**JOB:**
Every entry below must be repeated exactly; skip the pictures.

[Dataset entries]

begin

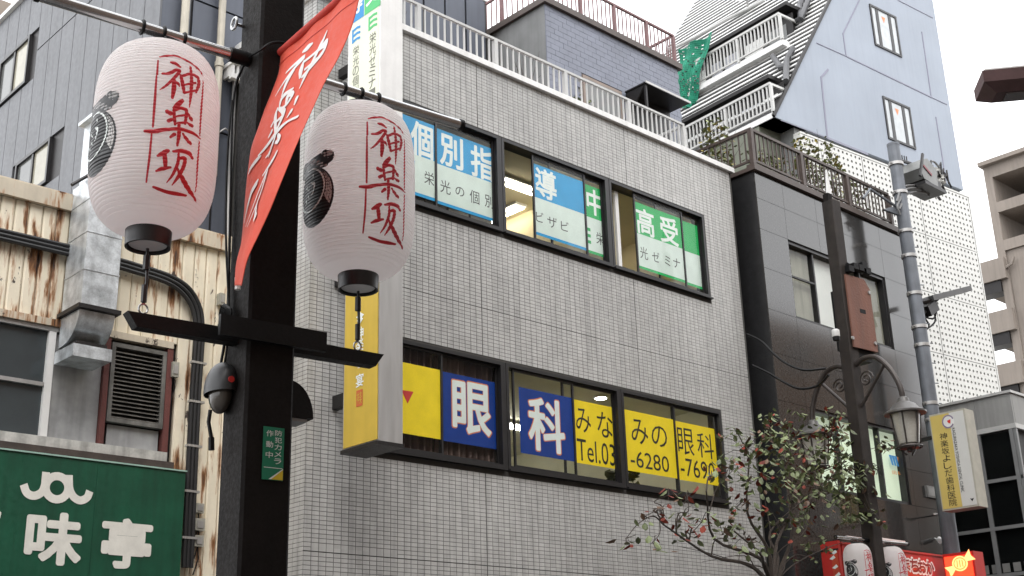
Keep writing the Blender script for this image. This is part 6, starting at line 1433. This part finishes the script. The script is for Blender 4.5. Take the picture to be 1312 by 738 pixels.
for x, y in ((1100, 690), (950, 700), (900, 720), (1060, 700), (1040, 715), (870, 700), (980, 640), (1020, 620)):
    limb(fork, TP(x, y, rr.uniform(-.5, .5)), .012, .003)
wood.build('branches', M_BARK, tr, True, kind='stuff')
M_LEAFB = mat('leaf_brown', (.15, .085, .05), .6, 0, .3, 9, island=.4)
fol.build('foliage', [M_LEAFG, M_LEAFR, M_LEAFB], tr, kind='stuff')

# ---------------------------------------------------------------- near street light whose head enters at the right
hp = [ray(1255, 118)*10+CAM, ray(1290, 134)*10+CAM]
hc = CAM+ray(1300, 112)*10; sl2 = thing('street_light', 'dark red brown flat street light head against the white sky at the right edge', 'street light', hc)
ax_ = Vector((.62, -.78, 0)).normalized(); ay_ = Vector((.78, .62, 0)).normalized()
b = MB(); M_LH = mat('lamp_head_maroon', (.085, .045, .045), .5, .1, .2, 8)
c = hc
top = [c+ax_*a+ay_*e+UZ_*.09 for a, e in ((-.27, -.17), (.6, -.17), (.6, .17), (-.27, .17))]
mid = [p-UZ_*.10 for p in top]; bot = [c+ax_*a+ay_*e-UZ_*.075 for a, e in ((-.17, -.09), (.5, -.09), (.5, .09), (-.17, .09))]
b.add(top+mid+bot, [(0, 1, 2, 3), (0, 4, 5, 1), (1, 5, 6, 2), (2, 6, 7, 3), (3, 7, 4, 0), (4, 8, 9, 5), (5, 9, 10, 6), (6, 10, 11, 7), (7, 11, 8, 4), (8, 11, 10, 9)]); b.build('head', M_LH, sl2)
b = MB(); b.obox(c+ax_*.17-UZ_*.08, ax_*.26, ay_*.07, UZ_*.006); b.build('lens', mat('lens_dark', (.14, .13, .13), .2), sl2)
b = MB(); b.obox(c+ax_*.15+UZ_*.1, ax_*.4, ay_*.16, UZ_*.008); b.build('top_plate', M_WHITE, sl2)
pb = c+ax_*1.6; b = MB(); b.tube([c+ax_*.55, c+ax_*1.2+UZ_*.05, pb-UZ_*.1], .04, 8); b.build('arm', M_LH, sl2, True)
b = MB(); b.tube([Vector((pb.x, pb.y, 0)), Vector((pb.x, pb.y, pb.z+.1))], [.08, .055], 12); b.build('mast', M_LH, sl2, True)
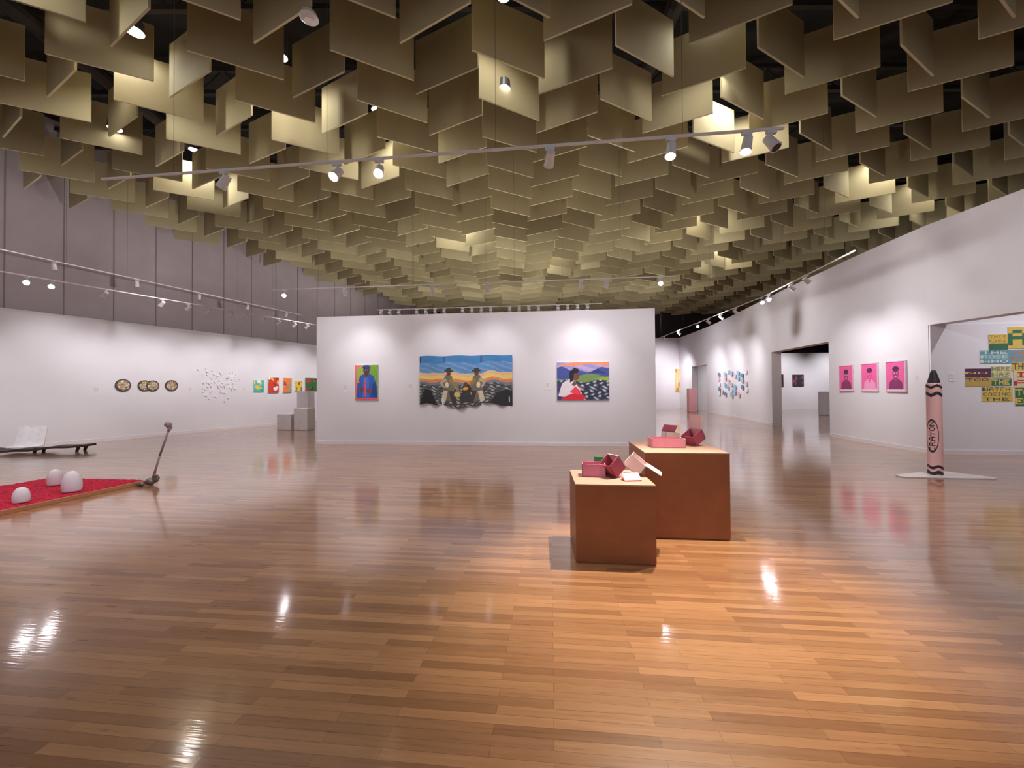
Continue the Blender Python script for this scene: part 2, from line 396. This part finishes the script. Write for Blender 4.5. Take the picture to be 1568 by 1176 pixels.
def fig(cx,fl):
    f=lambda P:[(cx+fl*a,b_) for a,b_ in P]
    D=(70,62,60)
    return [('p',f([(-.055,.12),(-.07,.5),(-.03,.62),(.035,.6),(.06,.4),(.05,.1)]),(120,112,100)),
      ('p',f([(-.06,.3),(-.09,.08),(-.04,.06),(-.01,.3)]),(215,205,185)),('p',f([(.0,.3),(.04,.05),(.09,.08),(.06,.32)]),D),
      ('e',cx,.655,.024,.055,(100,70,58)),('e',cx,.70,.05,.025,(60,66,60)),('e',cx,.73,.026,.035,(60,66,60)),
      ('p',f([(.02,.56),(.10,.42),(.12,.3),(.09,.3),(.07,.4),(.0,.48)]),(150,130,80)),
      ('p',f([(-.04,.56),(-.1,.45),(-.06,.35),(-.04,.36),(-.07,.45),(-.02,.5)]),(190,175,150)),
      ('e',cx+fl*.09,.26,.035,.05,(210,190,120)),('e',cx-fl*.02,.42,.02,.06,(235,220,190))]
csh=fig(.32,1)+fig(.62,-1)+[('p',[(.44,.1),(.47,.42),(.52,.46),(.56,.38),(.55,.08)],(60,58,62)),('e',.50,.44,.02,.045,(96,70,60)),('e',.50,.36,.03,.03,(225,160,40)),
  ('p',[(0,0),(.06,.3),(.12,.28),(.2,.0)],(34,34,38)),('p',[(.76,0),(.84,.25),(.93,.33),(1,.3),(1,0)],(46,46,50)),('r',.0,.86,.015,.99,(50,70,110)),('r',.66,.85,.68,1,(60,100,150)),('r',.26,.86,.275,1,(60,100,150))]
canvas('hanging_cloth_painting',2.60,1.42,on_c(-1.28,1.77),ANG,painter(cbg,csh,.06,3),230,120,thick=.03,
   wave=lambda s,t:.02*math.sin(s*44)*(1-t*.6)+.012*math.sin(s*17+t*5),drop=lambda s:.03+.06*math.sin(s*9.5+.5)+.02*math.sin(s*27),rough=.8)
def lbg(s,t):
    m1=.80+.06*math.sin(s*7+1)+.03*math.sin(s*17); m2=.62+.07*math.sin(s*6+4); m3=.50+.04*math.sin(s*9)
    if t>m1: return (196,170,215) if math.sin(s*14+t*30)>0 else (160,150,215)
    if t>m2: return (70,84,160) 
    if t>m3: return (120,150,90)
    k=math.sin(s*38+2*math.sin(t*21))*math.cos(t*36+s*11)
    return (46,52,70) if k<.1 else ((110,116,140) if k<.6 else (205,205,225))
lsh=[('p',[(0,.92),(.3,1),(1,1),(1,.9),(.6,.95),(.3,.9)],(250,150,100)),
 ('p',[(0,0),(0,.42),(.12,.5),(.3,.4),(.42,.2),(.5,0)],(70,60,110)),
 ('p',[(.02,.1),(.1,.44),(.24,.56),(.34,.5),(.44,.3),(.5,.08),(.3,.03)],(235,225,235)),
 ('p',[(.08,.02),(.2,.12),(.4,.2),(.56,.08),(.5,0),(.1,0)],(226,40,60)),
 ('p',[(.24,.2),(.36,.36),(.47,.2),(.4,.12)],(240,70,90)),
 ('e',.36,.64,.075,.12,(120,74,64)),('p',[(.25,.46),(.24,.74),(.33,.86),(.42,.82),(.42,.73),(.33,.7),(.31,.5)],(30,28,40)),
 ('e',.39,.66,.012,.012,(20,20,20)),('p',[(.33,.5),(.38,.42),(.34,.36),(.28,.4)],(120,74,64)),
 ('p',[(.36,.46),(.5,.34),(.52,.3),(.42,.32)],(130,80,68)),('p',[(.6,.72),(.78,.82),(.95,.7)],(48,60,130)),('p',[(.7,.55),(1,.62),(1,.5)],(160,180,70))]
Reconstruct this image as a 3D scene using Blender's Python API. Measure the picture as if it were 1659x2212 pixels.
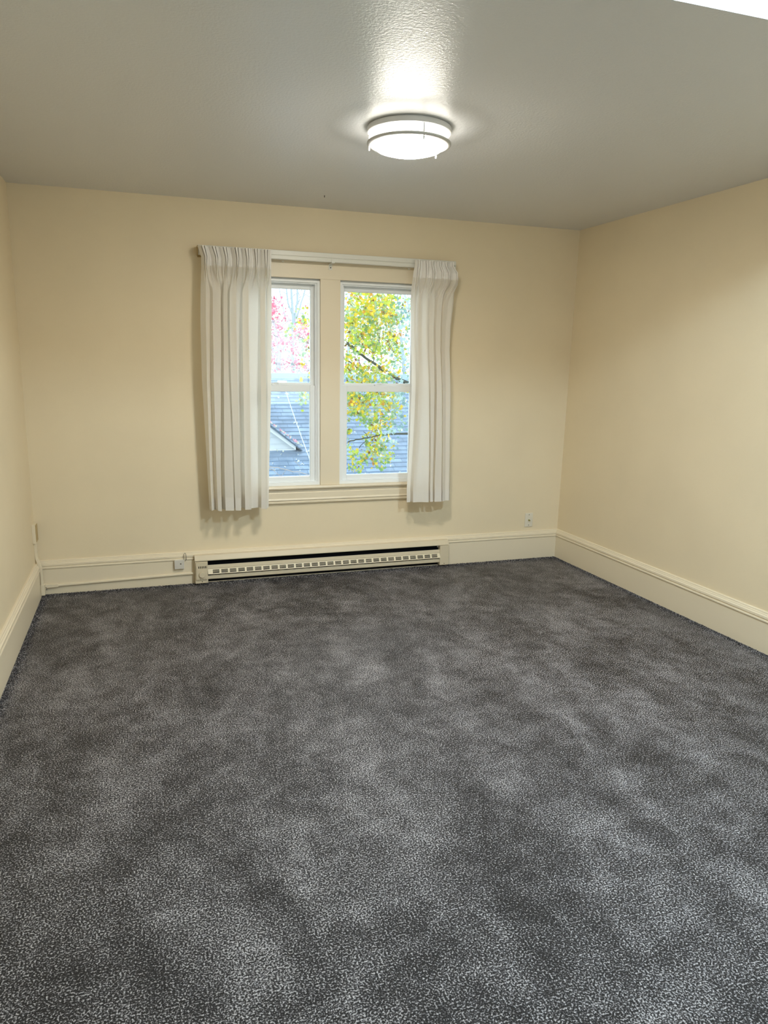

end

**RESULT BELOW:**
Keep writing the Blender script for this image. This is part 6, starting at line 1433. This part finishes the script. The script is for Blender 4.5. Take the picture to be 1312 by 738 pixels.
for x, y in ((1100, 690), (950, 700), (900, 720), (1060, 700), (1040, 715), (870, 700), (980, 640), (1020, 620)):
    limb(fork, TP(x, y, rr.uniform(-.5, .5)), .012, .003)
wood.build('branches', M_BARK, tr, True, kind='stuff')
M_LEAFB = mat('leaf_brown', (.15, .085, .05), .6, 0, .3, 9, island=.4)
fol.build('foliage', [M_LEAFG, M_LEAFR, M_LEAFB], tr, kind='stuff')

# ---------------------------------------------------------------- near street light whose head enters at the right
hp = [ray(1255, 118)*10+CAM, ray(1290, 134)*10+CAM]
hc = CAM+ray(1300, 112)*10; sl2 = thing('street_light', 'dark red brown flat street light head against the white sky at the right edge', 'street light', hc)
ax_ = Vector((.62, -.78, 0)).normalized(); ay_ = Vector((.78, .62, 0)).normalized()
b = MB(); M_LH = mat('lamp_head_maroon', (.085, .045, .045), .5, .1, .2, 8)
c = hc
top = [c+ax_*a+ay_*e+UZ_*.09 for a, e in ((-.27, -.17), (.6, -.17), (.6, .17), (-.27, .17))]
mid = [p-UZ_*.10 for p in top]; bot = [c+ax_*a+ay_*e-UZ_*.075 for a, e in ((-.17, -.09), (.5, -.09), (.5, .09), (-.17, .09))]
b.add(top+mid+bot, [(0, 1, 2, 3), (0, 4, 5, 1), (1, 5, 6, 2), (2, 6, 7, 3), (3, 7, 4, 0), (4, 8, 9, 5), (5, 9, 10, 6), (6, 10, 11, 7), (7, 11, 8, 4), (8, 11, 10, 9)]); b.build('head', M_LH, sl2)
b = MB(); b.obox(c+ax_*.17-UZ_*.08, ax_*.26, ay_*.07, UZ_*.006); b.build('lens', mat('lens_dark', (.14, .13, .13), .2), sl2)
b = MB(); b.obox(c+ax_*.15+UZ_*.1, ax_*.4, ay_*.16, UZ_*.008); b.build('top_plate', M_WHITE, sl2)
pb = c+ax_*1.6; b = MB(); b.tube([c+ax_*.55, c+ax_*1.2+UZ_*.05, pb-UZ_*.1], .04, 8); b.build('arm', M_LH, sl2, True)
b = MB(); b.tube([Vector((pb.x, pb.y, 0)), Vector((pb.x, pb.y, pb.z+.1))], [.08, .055], 12); b.build('mast', M_LH, sl2, True)
Continue the Blender Python script for this scene: part 2, from line 396. This part finishes the script. Write for Blender 4.5. Take the picture to be 1568 by 1176 pixels.
def fig(cx,fl):
    f=lambda P:[(cx+fl*a,b_) for a,b_ in P]
    D=(70,62,60)
    return [('p',f([(-.055,.12),(-.07,.5),(-.03,.62),(.035,.6),(.06,.4),(.05,.1)]),(120,112,100)),
      ('p',f([(-.06,.3),(-.09,.08),(-.04,.06),(-.01,.3)]),(215,205,185)),('p',f([(.0,.3),(.04,.05),(.09,.08),(.06,.32)]),D),
      ('e',cx,.655,.024,.055,(100,70,58)),('e',cx,.70,.05,.025,(60,66,60)),('e',cx,.73,.026,.035,(60,66,60)),
      ('p',f([(.02,.56),(.10,.42),(.12,.3),(.09,.3),(.07,.4),(.0,.48)]),(150,130,80)),
      ('p',f([(-.04,.56),(-.1,.45),(-.06,.35),(-.04,.36),(-.07,.45),(-.02,.5)]),(190,175,150)),
      ('e',cx+fl*.09,.26,.035,.05,(210,190,120)),('e',cx-fl*.02,.42,.02,.06,(235,220,190))]
csh=fig(.32,1)+fig(.62,-1)+[('p',[(.44,.1),(.47,.42),(.52,.46),(.56,.38),(.55,.08)],(60,58,62)),('e',.50,.44,.02,.045,(96,70,60)),('e',.50,.36,.03,.03,(225,160,40)),
  ('p',[(0,0),(.06,.3),(.12,.28),(.2,.0)],(34,34,38)),('p',[(.76,0),(.84,.25),(.93,.33),(1,.3),(1,0)],(46,46,50)),('r',.0,.86,.015,.99,(50,70,110)),('r',.66,.85,.68,1,(60,100,150)),('r',.26,.86,.275,1,(60,100,150))]
canvas('hanging_cloth_painting',2.60,1.42,on_c(-1.28,1.77),ANG,painter(cbg,csh,.06,3),230,120,thick=.03,
   wave=lambda s,t:.02*math.sin(s*44)*(1-t*.6)+.012*math.sin(s*17+t*5),drop=lambda s:.03+.06*math.sin(s*9.5+.5)+.02*math.sin(s*27),rough=.8)
def lbg(s,t):
    m1=.80+.06*math.sin(s*7+1)+.03*math.sin(s*17); m2=.62+.07*math.sin(s*6+4); m3=.50+.04*math.sin(s*9)
    if t>m1: return (196,170,215) if math.sin(s*14+t*30)>0 else (160,150,215)
    if t>m2: return (70,84,160) 
    if t>m3: return (120,150,90)
    k=math.sin(s*38+2*math.sin(t*21))*math.cos(t*36+s*11)
    return (46,52,70) if k<.1 else ((110,116,140) if k<.6 else (205,205,225))
lsh=[('p',[(0,.92),(.3,1),(1,1),(1,.9),(.6,.95),(.3,.9)],(250,150,100)),
 ('p',[(0,0),(0,.42),(.12,.5),(.3,.4),(.42,.2),(.5,0)],(70,60,110)),
 ('p',[(.02,.1),(.1,.44),(.24,.56),(.34,.5),(.44,.3),(.5,.08),(.3,.03)],(235,225,235)),
 ('p',[(.08,.02),(.2,.12),(.4,.2),(.56,.08),(.5,0),(.1,0)],(226,40,60)),
 ('p',[(.24,.2),(.36,.36),(.47,.2),(.4,.12)],(240,70,90)),
 ('e',.36,.64,.075,.12,(120,74,64)),('p',[(.25,.46),(.24,.74),(.33,.86),(.42,.82),(.42,.73),(.33,.7),(.31,.5)],(30,28,40)),
 ('e',.39,.66,.012,.012,(20,20,20)),('p',[(.33,.5),(.38,.42),(.34,.36),(.28,.4)],(120,74,64)),
 ('p',[(.36,.46),(.5,.34),(.52,.3),(.42,.32)],(130,80,68)),('p',[(.6,.72),(.78,.82),(.95,.7)],(48,60,130)),('p',[(.7,.55),(1,.62),(1,.5)],(160,180,70))]
Reconstruct this image as a 3D scene using Blender's Python API. Measure the picture as if it were 1659x2212 pixels.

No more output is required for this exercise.